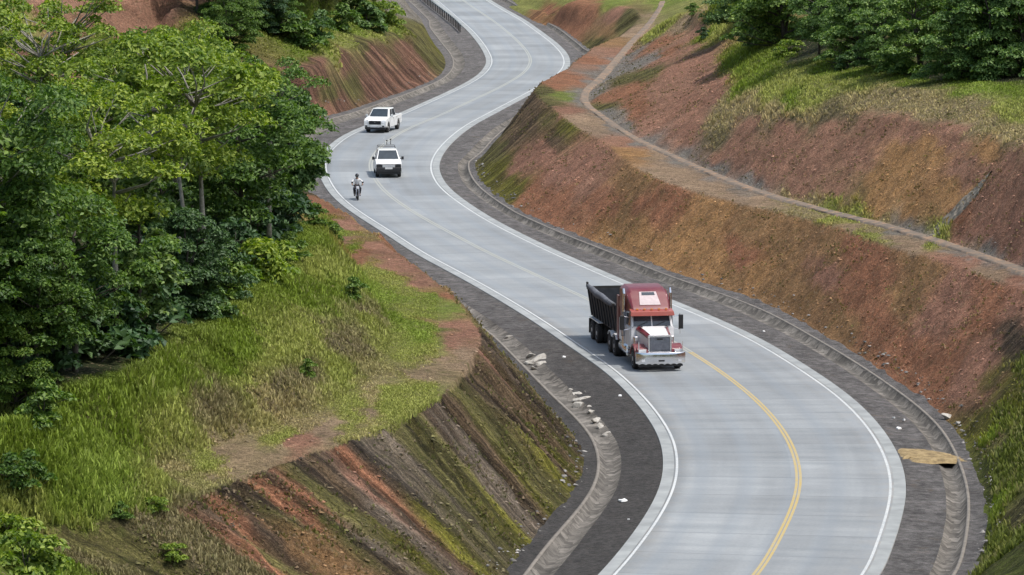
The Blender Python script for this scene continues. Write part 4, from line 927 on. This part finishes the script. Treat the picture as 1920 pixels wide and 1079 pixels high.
for s in (-1,1):
    # front fender over the steer wheel
    outer = [(1.38+.66*math.cos(a), .62+.60*math.sin(a)) for a in np.linspace(math.pi*.98, .06, 12)]
    inner = [(1.38+.56*math.cos(a), .60+.50*math.sin(a)) for a in np.linspace(.06, math.pi*.98, 12)]
    x0, x1 = sorted((s*.60, s*1.20)); MB().prism(outer+inner, x0, x1).build('fender', m_red, TR_, bevel=.03)
    x0, x1 = sorted((s*.56, s*1.16)); MB().hexa([(x0,.42,.84),(x1,.42,.84),(x1,.75,.84),(x0,.75,.84)], [(x0,.50,1.10),(x1,.55,1.06),(x1,.80,1.14),(x0,.80,1.18)]).build('fender_nose', m_red, TR_, bevel=.05)
    x0, x1 = sorted((s*.70, s*1.10)); hl = MB().box(x0,x1,.36,.42,.88,1.04).build('headlight', m_lamp, TR_, bevel=.01); MB().box(x0-.02,x1+.02,.39,.44,.85,.885).box(x0-.02,x1+.02,.39,.44,1.04,1.065).build('bezel', m_chrome, hl)
    wheel(TR_, s*1.03, 1.38, .50, .30, s)
    for yy in (6.2, 7.5):
        wheel(TR_, s*1.06, yy, .50, .28, s); wheel(TR_, s*.74, yy, .50, .28, s)
    # rear fenders, tank, steps
    x0, x1 = sorted((s*.56, s*1.2))
    for yc in (6.2, 7.5):
        outer = [(yc+.62*math.cos(a), .52+.60*math.sin(a)) for a in np.linspace(2.5, .64, 9)]; inner = [(yc+.585*math.cos(a), .52+.565*math.sin(a)) for a in np.linspace(.64, 2.5, 9)]
        MB().prism(outer+inner, x0, x1).build('mudguard', m_silver, TR_)
    tk = MB().tube([(s*.92,3.1,.72),(s*.92,3.12,.72),(s*.92,4.9,.72),(s*.92,4.92,.72)], [.26,.31,.31,.26], 18).build('fuel_tank', m_chrome, TR_)
    tk.data.polygons.foreach_set('use_smooth', np.ones(len(tk.data.polygons), bool))
    MB().box(*sorted((s*.98,s*1.2)),2.45,3.0,.50,.54).box(*sorted((s*.98,s*1.2)),2.45,3.0,.80,.84).box(*sorted((s*.95,s*1.0)),2.45,3.0,.42,.95).build('step', m_chrome, TR_)
    MB().box(*sorted((s*.72,s*1.0)),2.0,2.42,.9,1.5).build('air_cleaner', m_chrome, TR_, bevel=.06)
    ex = MB().tube([(s*1.16,3.82,.9),(s*1.16,3.82,2.3),(s*1.16,3.82,3.4),(s*1.16,3.92,3.62)], [.10,.10,.07,.07], 12).build('exhaust_stack', m_chrome, TR_)
    MB().tube([(s*1.16,3.82,1.3),(s*1.16,3.82,2.5)], .125, 12).build('heat_shield', m_grille, ex)
    # mirror on brackets
    mi = MB().box(*sorted((s*1.36,s*1.58)),2.62,2.74,1.75,2.45).build('mirror', m_black, TR_, bevel=.02)
    MB().tube([(s*1.12,2.72,2.35),(s*1.42,2.7,2.42)], .02, 6).tube([(s*1.12,2.72,1.78),(s*1.42,2.7,1.72)], .02, 6).tube([(s*1.42,2.7,1.5),(s*1.42,2.7,2.5)], .02, 6).build('bracket', m_chrome, mi)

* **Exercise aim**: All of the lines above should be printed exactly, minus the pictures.

* **Expected answer**:
The Blender Python script for this scene continues. Write part 4, from line 927 on. This part finishes the script. Treat the picture as 1920 pixels wide and 1079 pixels high.
for s in (-1,1):
    # front fender over the steer wheel
    outer = [(1.38+.66*math.cos(a), .62+.60*math.sin(a)) for a in np.linspace(math.pi*.98, .06, 12)]
    inner = [(1.38+.56*math.cos(a), .60+.50*math.sin(a)) for a in np.linspace(.06, math.pi*.98, 12)]
    x0, x1 = sorted((s*.60, s*1.20)); MB().prism(outer+inner, x0, x1).build('fender', m_red, TR_, bevel=.03)
    x0, x1 = sorted((s*.56, s*1.16)); MB().hexa([(x0,.42,.84),(x1,.42,.84),(x1,.75,.84),(x0,.75,.84)], [(x0,.50,1.10),(x1,.55,1.06),(x1,.80,1.14),(x0,.80,1.18)]).build('fender_nose', m_red, TR_, bevel=.05)
    x0, x1 = sorted((s*.70, s*1.10)); hl = MB().box(x0,x1,.36,.42,.88,1.04).build('headlight', m_lamp, TR_, bevel=.01); MB().box(x0-.02,x1+.02,.39,.44,.85,.885).box(x0-.02,x1+.02,.39,.44,1.04,1.065).build('bezel', m_chrome, hl)
    wheel(TR_, s*1.03, 1.38, .50, .30, s)
    for yy in (6.2, 7.5):
        wheel(TR_, s*1.06, yy, .50, .28, s); wheel(TR_, s*.74, yy, .50, .28, s)
    # rear fenders, tank, steps
    x0, x1 = sorted((s*.56, s*1.2))
    for yc in (6.2, 7.5):
        outer = [(yc+.62*math.cos(a), .52+.60*math.sin(a)) for a in np.linspace(2.5, .64, 9)]; inner = [(yc+.585*math.cos(a), .52+.565*math.sin(a)) for a in np.linspace(.64, 2.5, 9)]
        MB().prism(outer+inner, x0, x1).build('mudguard', m_silver, TR_)
    tk = MB().tube([(s*.92,3.1,.72),(s*.92,3.12,.72),(s*.92,4.9,.72),(s*.92,4.92,.72)], [.26,.31,.31,.26], 18).build('fuel_tank', m_chrome, TR_)
    tk.data.polygons.foreach_set('use_smooth', np.ones(len(tk.data.polygons), bool))
    MB().box(*sorted((s*.98,s*1.2)),2.45,3.0,.50,.54).box(*sorted((s*.98,s*1.2)),2.45,3.0,.80,.84).box(*sorted((s*.95,s*1.0)),2.45,3.0,.42,.95).build('step', m_chrome, TR_)
    MB().box(*sorted((s*.72,s*1.0)),2.0,2.42,.9,1.5).build('air_cleaner', m_chrome, TR_, bevel=.06)
    ex = MB().tube([(s*1.16,3.82,.9),(s*1.16,3.82,2.3),(s*1.16,3.82,3.4),(s*1.16,3.92,3.62)], [.10,.10,.07,.07], 12).build('exhaust_stack', m_chrome, TR_)
    MB().tube([(s*1.16,3.82,1.3),(s*1.16,3.82,2.5)], .125, 12).build('heat_shield', m_grille, ex)
    # mirror on brackets
    mi = MB().box(*sorted((s*1.36,s*1.58)),2.62,2.74,1.75,2.45).build('mirror', m_black, TR_, bevel=.02)
    MB().tube([(s*1.12,2.72,2.35),(s*1.42,2.7,2.42)], .02, 6).tube([(s*1.12,2.72,1.78),(s*1.42,2.7,1.72)], .02, 6).tube([(s*1.42,2.7,1.5),(s*1.42,2.7,2.5)], .02, 6).build('bracket', m_chrome, mi)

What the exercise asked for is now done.